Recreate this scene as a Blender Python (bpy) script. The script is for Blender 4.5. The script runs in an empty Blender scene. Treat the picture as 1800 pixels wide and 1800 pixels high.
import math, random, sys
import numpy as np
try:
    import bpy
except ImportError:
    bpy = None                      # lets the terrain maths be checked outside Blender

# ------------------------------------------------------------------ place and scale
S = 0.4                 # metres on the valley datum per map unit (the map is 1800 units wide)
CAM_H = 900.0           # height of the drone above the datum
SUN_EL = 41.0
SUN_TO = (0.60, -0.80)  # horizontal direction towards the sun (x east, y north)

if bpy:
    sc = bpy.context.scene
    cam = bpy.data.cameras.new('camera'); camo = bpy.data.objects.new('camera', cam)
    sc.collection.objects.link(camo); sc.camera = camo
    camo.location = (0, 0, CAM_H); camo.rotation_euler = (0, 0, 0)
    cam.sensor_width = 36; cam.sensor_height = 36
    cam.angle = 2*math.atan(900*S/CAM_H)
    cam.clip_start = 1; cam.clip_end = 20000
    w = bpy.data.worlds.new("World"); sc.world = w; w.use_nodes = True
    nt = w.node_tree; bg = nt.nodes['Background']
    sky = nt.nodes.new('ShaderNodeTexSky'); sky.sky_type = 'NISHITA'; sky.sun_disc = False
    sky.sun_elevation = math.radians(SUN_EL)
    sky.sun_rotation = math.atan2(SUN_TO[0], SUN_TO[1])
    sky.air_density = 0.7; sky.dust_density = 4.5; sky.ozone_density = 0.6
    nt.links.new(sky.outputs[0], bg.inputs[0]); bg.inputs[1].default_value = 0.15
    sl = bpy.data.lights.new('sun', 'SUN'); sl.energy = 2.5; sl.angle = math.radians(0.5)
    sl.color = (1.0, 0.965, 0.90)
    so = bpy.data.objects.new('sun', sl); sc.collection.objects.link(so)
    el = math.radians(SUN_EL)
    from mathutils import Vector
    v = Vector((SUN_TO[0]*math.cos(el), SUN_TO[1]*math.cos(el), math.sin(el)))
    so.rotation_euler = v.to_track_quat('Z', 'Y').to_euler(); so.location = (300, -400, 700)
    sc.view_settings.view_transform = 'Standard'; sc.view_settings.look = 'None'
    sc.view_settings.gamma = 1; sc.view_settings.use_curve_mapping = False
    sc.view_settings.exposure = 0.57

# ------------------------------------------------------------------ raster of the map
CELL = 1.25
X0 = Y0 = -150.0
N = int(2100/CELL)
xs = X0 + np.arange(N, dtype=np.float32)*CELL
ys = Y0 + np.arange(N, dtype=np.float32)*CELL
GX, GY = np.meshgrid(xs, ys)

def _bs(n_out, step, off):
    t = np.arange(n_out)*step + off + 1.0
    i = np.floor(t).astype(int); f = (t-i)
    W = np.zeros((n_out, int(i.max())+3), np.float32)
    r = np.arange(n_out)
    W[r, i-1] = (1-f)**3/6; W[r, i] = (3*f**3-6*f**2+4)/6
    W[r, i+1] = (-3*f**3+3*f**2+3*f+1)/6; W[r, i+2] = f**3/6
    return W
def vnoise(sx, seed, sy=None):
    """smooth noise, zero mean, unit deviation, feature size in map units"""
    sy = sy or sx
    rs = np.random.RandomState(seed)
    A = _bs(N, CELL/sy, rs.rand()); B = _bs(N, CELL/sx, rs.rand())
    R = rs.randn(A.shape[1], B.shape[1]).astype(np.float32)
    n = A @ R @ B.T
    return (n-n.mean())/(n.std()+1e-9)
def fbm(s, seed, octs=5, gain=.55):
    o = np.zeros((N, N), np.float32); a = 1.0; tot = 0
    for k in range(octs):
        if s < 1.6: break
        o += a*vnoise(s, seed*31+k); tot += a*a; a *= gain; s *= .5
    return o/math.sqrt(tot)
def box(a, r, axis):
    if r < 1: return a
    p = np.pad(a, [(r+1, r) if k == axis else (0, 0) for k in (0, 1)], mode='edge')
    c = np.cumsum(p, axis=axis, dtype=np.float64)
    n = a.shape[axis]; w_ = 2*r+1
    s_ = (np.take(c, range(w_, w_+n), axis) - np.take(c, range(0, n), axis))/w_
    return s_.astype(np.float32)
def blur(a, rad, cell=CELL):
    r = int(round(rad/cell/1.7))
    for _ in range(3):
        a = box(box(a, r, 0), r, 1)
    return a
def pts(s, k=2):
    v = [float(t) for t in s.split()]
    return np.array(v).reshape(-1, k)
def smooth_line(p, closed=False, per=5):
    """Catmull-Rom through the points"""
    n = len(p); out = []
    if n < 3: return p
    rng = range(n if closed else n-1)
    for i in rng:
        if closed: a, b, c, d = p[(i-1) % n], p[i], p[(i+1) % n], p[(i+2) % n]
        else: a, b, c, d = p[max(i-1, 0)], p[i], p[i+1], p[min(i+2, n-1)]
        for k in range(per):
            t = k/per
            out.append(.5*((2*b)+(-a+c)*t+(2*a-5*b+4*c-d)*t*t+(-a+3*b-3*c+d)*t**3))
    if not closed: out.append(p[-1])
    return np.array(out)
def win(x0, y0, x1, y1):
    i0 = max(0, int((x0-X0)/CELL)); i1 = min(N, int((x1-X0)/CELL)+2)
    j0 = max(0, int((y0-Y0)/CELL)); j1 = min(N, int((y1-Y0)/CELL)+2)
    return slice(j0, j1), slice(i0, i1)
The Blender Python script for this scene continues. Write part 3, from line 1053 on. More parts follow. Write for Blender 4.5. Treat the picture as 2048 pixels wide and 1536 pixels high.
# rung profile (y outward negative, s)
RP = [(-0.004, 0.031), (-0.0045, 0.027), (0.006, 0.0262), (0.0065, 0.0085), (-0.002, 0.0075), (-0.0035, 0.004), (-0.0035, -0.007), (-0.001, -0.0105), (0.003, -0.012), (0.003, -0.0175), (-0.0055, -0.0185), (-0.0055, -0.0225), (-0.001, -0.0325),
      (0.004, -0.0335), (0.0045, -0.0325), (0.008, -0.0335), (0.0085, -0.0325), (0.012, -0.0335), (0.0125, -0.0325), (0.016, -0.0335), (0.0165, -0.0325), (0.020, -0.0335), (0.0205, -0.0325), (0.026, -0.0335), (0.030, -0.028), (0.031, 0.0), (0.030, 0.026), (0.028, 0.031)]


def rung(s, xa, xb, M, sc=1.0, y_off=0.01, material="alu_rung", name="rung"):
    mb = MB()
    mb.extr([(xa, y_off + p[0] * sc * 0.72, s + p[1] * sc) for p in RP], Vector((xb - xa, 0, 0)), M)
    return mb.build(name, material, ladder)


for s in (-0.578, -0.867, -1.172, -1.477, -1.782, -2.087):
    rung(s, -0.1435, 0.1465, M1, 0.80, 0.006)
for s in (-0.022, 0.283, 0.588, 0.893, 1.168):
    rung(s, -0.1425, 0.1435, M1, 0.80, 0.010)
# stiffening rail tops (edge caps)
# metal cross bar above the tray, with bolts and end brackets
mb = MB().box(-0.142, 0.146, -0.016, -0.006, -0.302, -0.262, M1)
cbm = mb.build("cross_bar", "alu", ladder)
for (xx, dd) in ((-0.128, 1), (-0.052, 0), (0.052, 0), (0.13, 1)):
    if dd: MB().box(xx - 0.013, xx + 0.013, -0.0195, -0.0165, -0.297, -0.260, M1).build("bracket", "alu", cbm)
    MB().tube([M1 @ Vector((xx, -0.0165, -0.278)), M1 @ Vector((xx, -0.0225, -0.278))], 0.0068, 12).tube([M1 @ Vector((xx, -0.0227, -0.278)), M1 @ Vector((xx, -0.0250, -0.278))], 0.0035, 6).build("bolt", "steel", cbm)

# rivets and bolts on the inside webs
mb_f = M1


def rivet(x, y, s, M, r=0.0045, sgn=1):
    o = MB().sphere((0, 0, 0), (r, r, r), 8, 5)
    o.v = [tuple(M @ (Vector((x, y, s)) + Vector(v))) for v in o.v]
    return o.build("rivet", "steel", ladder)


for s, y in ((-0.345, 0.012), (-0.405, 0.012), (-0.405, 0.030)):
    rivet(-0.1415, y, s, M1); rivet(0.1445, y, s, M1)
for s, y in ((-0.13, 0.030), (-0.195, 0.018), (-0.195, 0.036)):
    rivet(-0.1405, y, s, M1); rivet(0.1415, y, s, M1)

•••

* _WHAT NEEDS TO BE DONE_: Reprint the data above from the opening line to the line holding "checked outside Blender", inclusive, and nothing else.

* _EXERCISE ANSWER_:
Recreate this scene as a Blender Python (bpy) script. The script is for Blender 4.5. The script runs in an empty Blender scene. Treat the picture as 1800 pixels wide and 1800 pixels high.
import math, random, sys
import numpy as np
try:
    import bpy
except ImportError:
    bpy = None                      # lets the terrain maths be checked outside Blender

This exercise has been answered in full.